Sometimes you need to work with unmaintained, old, dirty, huge and sort of libraries that can be dangerous for our program.
Is there have the best practices for execution this code in a safe way?
Recently I found (probably on my knowledge and experience level) non-catching exception. The common practice that I used until today is to wrap an code into Fiber, capture exception inside and sending out through Channel. For now it is not work (I can't put Yield or Proc inside Fiber).
The dangerous lib can be looks like common class with method that encapsulates the Fiber with Fiber.yield for swap execution to other fibers right now. In real life this Fiber may contain inside work with IO, it does not matter.
class LibDangerous
def exec_remote
spawn do
raise IO::Error.new
end
Fiber.yield
end
end
Wrapper that should be handle exception consists of nested methods over begin ... rescue
. I call methods from the top-level and from the last wrapper method I return lib method that always blow up the program even with block begin ... rescue
.
class Wrapper
def capture
begin
yield self
rescue
puts "rescued from :capture"
end
end
def guard
begin
capture do |this|
yield this
end
rescue
puts "rescued from :guard"
end
end
def run
begin
yield LibDangerous.new
rescue ex
puts "rescued from :run"
end
end
end
This seems to be because you need to handle the exception at the same level where it happened, but I can't modify the code of someone else's library for a variety of reasons.
wrapper = Wrapper.new
result = wrapper.guard do |sandbox|
begin
sandbox.run do |library|
library.exec_remote
end
rescue
puts "rescued from top-level"
end
end
Boom! (this code on play.crystal-lang.org)
Unhandled exception in spawn: (IO::Error)
from /eval:4:7 in '->'
from /usr/lib/crystal/fiber.cr:255:3 in 'run'
from /usr/lib/crystal/fiber.cr:92:34 in '->'
from ???
It may happens due to swap executable contexts: my code and exception are in different contexts and can't interact? If you remove the Fiber then the Exception is caught as usual.

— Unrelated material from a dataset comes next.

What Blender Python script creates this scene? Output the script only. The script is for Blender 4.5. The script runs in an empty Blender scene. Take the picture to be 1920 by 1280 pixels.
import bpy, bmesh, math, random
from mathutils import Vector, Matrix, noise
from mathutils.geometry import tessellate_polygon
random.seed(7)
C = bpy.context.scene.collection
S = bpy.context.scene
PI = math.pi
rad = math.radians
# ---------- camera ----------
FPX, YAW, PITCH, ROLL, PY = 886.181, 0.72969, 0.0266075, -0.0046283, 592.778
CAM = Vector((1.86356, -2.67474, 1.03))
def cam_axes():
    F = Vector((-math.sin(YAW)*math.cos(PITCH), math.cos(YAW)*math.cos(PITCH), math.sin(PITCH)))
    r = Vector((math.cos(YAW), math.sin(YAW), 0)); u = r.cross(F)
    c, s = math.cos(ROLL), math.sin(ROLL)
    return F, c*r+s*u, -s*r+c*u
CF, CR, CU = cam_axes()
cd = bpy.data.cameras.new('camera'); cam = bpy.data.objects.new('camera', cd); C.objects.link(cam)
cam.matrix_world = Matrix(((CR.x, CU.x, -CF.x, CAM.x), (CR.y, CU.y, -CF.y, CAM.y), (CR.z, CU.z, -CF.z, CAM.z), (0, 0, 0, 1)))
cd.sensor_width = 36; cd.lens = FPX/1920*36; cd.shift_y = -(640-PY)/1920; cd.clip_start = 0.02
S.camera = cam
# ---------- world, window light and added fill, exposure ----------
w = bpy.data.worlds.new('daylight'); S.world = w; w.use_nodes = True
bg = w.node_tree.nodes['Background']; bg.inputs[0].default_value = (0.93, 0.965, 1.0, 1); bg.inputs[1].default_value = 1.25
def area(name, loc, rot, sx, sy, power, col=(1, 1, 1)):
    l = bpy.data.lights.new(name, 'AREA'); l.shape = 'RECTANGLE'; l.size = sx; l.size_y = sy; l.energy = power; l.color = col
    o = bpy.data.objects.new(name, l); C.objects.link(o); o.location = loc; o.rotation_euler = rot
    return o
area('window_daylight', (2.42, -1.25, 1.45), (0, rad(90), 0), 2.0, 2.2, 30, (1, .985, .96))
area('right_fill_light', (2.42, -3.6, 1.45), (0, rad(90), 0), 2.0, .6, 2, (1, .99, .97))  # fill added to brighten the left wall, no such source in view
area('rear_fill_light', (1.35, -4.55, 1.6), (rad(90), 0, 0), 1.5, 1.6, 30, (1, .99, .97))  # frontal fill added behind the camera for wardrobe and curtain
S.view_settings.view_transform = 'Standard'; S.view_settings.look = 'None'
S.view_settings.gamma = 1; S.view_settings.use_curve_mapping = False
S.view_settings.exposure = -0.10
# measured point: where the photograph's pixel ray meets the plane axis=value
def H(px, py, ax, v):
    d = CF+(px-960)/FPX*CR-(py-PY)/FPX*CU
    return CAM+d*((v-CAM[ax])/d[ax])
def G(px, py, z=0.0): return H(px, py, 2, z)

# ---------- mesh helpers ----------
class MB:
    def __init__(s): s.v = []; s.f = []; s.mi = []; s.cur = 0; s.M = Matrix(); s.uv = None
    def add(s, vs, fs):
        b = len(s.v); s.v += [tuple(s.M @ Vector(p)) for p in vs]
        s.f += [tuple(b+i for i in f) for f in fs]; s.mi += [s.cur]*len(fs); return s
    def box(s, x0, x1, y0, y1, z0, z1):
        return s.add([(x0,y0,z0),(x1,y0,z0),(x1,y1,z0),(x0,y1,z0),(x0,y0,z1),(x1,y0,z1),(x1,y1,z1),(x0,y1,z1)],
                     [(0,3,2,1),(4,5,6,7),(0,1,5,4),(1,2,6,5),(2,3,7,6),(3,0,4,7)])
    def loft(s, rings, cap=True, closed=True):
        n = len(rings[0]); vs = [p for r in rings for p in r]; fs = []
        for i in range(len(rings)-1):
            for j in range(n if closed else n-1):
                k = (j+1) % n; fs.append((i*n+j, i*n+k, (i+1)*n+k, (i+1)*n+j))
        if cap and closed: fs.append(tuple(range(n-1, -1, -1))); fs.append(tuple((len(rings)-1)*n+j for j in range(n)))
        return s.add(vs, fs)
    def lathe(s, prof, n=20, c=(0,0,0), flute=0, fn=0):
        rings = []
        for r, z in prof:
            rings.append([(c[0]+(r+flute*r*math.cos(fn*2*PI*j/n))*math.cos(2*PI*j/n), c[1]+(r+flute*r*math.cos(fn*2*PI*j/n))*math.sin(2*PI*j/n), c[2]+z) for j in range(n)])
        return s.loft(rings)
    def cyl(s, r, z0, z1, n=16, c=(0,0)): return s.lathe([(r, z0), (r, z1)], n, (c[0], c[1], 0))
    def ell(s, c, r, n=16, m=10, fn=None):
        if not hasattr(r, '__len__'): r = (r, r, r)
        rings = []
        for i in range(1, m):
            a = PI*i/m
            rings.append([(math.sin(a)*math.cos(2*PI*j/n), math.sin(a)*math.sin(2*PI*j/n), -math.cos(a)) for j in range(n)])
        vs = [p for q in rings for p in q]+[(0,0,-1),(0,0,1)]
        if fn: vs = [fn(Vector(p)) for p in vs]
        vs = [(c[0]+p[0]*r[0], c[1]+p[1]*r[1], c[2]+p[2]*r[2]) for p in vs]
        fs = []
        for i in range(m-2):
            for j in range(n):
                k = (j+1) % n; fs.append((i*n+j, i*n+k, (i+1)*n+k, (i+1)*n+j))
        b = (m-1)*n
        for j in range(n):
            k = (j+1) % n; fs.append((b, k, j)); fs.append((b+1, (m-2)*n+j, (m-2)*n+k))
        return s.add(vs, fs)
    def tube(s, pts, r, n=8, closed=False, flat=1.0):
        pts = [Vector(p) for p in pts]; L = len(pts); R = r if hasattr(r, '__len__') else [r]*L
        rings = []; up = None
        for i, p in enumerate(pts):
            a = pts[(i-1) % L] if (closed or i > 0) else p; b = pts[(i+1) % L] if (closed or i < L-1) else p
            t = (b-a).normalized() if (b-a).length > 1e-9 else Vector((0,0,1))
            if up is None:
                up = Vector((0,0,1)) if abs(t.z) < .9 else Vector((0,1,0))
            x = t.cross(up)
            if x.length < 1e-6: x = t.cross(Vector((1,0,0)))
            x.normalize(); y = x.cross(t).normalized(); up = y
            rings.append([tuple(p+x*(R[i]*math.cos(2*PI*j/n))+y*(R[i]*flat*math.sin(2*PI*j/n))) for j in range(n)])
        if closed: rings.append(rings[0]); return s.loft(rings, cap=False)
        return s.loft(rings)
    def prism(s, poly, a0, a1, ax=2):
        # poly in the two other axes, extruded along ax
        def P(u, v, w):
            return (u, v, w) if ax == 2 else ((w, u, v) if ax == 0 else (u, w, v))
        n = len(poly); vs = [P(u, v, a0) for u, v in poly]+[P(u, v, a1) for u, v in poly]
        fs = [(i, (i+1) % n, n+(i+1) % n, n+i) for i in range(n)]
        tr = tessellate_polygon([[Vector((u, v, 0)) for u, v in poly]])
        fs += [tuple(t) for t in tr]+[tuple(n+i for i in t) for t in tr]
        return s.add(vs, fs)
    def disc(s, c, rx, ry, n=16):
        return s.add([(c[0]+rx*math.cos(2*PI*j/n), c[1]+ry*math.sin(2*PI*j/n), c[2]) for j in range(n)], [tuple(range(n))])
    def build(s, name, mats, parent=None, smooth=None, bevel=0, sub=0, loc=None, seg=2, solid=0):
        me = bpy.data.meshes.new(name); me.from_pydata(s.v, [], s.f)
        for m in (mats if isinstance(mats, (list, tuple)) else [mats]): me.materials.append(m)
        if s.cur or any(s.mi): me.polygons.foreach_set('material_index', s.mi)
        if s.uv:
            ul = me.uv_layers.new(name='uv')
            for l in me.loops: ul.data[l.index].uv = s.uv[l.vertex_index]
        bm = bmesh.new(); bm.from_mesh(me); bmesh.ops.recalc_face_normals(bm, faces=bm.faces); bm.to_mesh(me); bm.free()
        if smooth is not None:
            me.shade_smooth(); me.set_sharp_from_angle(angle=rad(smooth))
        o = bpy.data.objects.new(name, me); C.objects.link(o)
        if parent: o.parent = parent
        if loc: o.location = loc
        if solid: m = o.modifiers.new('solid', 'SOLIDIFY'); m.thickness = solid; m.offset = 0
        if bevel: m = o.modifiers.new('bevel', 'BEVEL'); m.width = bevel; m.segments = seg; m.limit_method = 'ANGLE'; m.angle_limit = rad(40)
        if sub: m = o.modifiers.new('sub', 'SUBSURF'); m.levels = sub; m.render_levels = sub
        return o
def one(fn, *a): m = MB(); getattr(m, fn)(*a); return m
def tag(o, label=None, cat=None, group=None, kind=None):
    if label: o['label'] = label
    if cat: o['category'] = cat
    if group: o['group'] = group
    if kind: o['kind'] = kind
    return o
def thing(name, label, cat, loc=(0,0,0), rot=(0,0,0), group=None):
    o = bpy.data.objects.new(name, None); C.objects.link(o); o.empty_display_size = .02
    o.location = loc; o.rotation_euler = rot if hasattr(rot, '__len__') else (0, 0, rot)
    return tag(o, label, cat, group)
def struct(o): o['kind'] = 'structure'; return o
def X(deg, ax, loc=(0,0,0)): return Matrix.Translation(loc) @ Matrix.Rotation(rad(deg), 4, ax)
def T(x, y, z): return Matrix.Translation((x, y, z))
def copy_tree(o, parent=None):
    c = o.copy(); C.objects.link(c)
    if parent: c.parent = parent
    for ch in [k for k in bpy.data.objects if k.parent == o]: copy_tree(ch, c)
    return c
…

Is it possible to solve this without modifying the original library?
No, you cannot handle this without patching into the original faulty code. However Crystal's open class system makes this possible entirely from your side until the upstream behavior is fixed, you can just redefine the method in your code.
Please note that this is only a problem in terms of dealing with the fact that the operation failed. In case you can obtain that information otherwise, for example by waiting on the result with a timeout using select
, or you simply don't care if the operation succeeded or not, the only real problem is that of a bit of log spam. A fiber, that's not the main fiber, crashing doesn't take down your program! (see https://play.crystal-lang.org/#/r/98da)
Why is this? Raising an exception means walking up the current stack until a handler is found. When you see "Unhanded exception", that's just the default handler Crystal puts at the root of each stack. Now what is a fiber? It's a separate stack! So raising inside a fiber does not unwind any other stacks, especially not your main fiber's.